PERRA VIDA

 


Vivo hace 45 años en un condominio de 112 casas, amplio, ordenado, con muchos jardines que invitan a recorrerlo. Hace cuatro décadas disfrutaba paseando a mis niños y compartía con mis vecinos en idéntica grata tarea. Tiempos de armonía.

Desde hace algunos años salgo a pasear con mis nietos y observo pocos niños y a muchos de mis jóvenes vecinos paseando perros: canes hermosos, bien tenidos, super cuidados, algunos de ellos increíblemente parecidos a sus dueños.  Marchan seguros, exigentes, cuasi humanizados, posesionados de su papel de miembros de la familia. No necesitan prestar servicio alguno sino ser acompañantes, envalentonados con su cambio de ser simples perros a adoradas mascotas. A veces reemplazan a los hijos.

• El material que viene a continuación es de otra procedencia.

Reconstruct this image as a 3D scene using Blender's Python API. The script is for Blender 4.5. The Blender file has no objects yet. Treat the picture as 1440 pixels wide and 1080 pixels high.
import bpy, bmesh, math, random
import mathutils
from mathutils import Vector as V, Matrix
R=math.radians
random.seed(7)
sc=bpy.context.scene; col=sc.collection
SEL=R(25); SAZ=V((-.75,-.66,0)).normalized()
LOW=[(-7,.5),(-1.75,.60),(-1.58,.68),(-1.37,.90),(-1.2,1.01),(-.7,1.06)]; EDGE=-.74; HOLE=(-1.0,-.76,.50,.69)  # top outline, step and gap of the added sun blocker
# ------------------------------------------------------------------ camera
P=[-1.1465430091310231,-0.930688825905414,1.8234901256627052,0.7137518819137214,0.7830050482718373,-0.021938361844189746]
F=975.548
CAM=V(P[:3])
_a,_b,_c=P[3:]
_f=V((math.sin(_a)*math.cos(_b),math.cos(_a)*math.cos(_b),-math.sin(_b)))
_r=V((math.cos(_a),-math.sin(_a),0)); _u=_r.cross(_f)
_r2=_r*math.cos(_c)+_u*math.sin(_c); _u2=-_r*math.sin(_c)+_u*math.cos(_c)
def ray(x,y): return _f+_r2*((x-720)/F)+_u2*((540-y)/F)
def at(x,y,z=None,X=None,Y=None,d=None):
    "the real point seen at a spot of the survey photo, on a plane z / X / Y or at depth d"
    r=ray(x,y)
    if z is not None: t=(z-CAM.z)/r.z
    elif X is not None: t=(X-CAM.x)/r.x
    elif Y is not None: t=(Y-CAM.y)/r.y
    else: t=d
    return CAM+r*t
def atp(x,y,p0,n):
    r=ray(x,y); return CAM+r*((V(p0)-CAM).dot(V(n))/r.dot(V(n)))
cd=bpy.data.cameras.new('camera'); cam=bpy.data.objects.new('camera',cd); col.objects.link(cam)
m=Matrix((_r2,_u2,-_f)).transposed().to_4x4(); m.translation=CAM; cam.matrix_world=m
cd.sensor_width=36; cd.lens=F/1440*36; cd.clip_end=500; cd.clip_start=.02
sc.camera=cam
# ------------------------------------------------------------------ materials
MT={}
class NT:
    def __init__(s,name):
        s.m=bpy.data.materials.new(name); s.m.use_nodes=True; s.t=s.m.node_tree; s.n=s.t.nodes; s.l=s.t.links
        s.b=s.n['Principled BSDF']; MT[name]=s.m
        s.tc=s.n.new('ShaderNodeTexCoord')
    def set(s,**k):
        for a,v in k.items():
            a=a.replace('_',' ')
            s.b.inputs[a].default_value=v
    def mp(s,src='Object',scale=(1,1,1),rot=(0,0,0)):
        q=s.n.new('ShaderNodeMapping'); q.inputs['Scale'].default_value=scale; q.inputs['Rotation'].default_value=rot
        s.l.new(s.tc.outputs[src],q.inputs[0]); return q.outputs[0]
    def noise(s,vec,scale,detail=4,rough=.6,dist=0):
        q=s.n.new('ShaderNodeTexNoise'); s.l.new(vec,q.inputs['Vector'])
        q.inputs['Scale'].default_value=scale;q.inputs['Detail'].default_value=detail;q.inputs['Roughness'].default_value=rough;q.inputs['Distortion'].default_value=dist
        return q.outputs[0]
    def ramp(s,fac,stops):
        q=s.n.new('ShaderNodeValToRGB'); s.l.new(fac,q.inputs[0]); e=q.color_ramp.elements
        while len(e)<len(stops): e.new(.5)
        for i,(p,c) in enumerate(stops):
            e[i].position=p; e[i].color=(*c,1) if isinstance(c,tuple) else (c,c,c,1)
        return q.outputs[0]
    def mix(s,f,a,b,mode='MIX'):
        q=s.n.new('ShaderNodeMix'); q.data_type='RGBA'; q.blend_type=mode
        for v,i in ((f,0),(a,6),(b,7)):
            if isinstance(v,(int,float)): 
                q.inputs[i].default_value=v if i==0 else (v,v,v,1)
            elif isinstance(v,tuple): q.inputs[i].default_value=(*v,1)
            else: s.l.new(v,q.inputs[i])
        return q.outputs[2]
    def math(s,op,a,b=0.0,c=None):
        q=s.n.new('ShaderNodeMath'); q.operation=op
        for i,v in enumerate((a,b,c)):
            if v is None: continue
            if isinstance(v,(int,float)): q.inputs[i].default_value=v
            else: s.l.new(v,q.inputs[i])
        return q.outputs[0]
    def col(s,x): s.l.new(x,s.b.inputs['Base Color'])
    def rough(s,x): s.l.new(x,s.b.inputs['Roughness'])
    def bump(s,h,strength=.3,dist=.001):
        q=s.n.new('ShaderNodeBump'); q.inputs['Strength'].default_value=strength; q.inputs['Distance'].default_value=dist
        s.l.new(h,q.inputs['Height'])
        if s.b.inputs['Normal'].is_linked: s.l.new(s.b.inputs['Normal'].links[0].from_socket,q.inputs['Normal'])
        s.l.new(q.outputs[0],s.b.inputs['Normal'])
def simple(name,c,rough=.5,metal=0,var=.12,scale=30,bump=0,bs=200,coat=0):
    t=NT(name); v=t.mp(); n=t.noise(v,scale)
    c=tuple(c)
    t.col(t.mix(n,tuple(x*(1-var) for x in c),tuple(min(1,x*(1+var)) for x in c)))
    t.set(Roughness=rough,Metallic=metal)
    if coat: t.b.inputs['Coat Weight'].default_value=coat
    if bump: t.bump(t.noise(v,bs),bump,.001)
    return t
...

Tengo que caminar con cuidado para que no me tropiecen, me enreden en sus correas o pise algún incómodo recuerdo, que indiferentes dejaron en el suelo a pesar de los coloridos recipientes con letreros indicando su uso como receptores de sus excretas. Los perros no saben leer y parece que algunos dueños tampoco.

Domina un nuevo modo de vivir la relación del hombre con sus animales domésticos. Pienso que vivimos tiempos de excesiva animalidad y de pronto no puedo cumplir mi sueño de niño, educado por los jesuitas, de morirme rezando el rosario y tendré que morirme ladrando.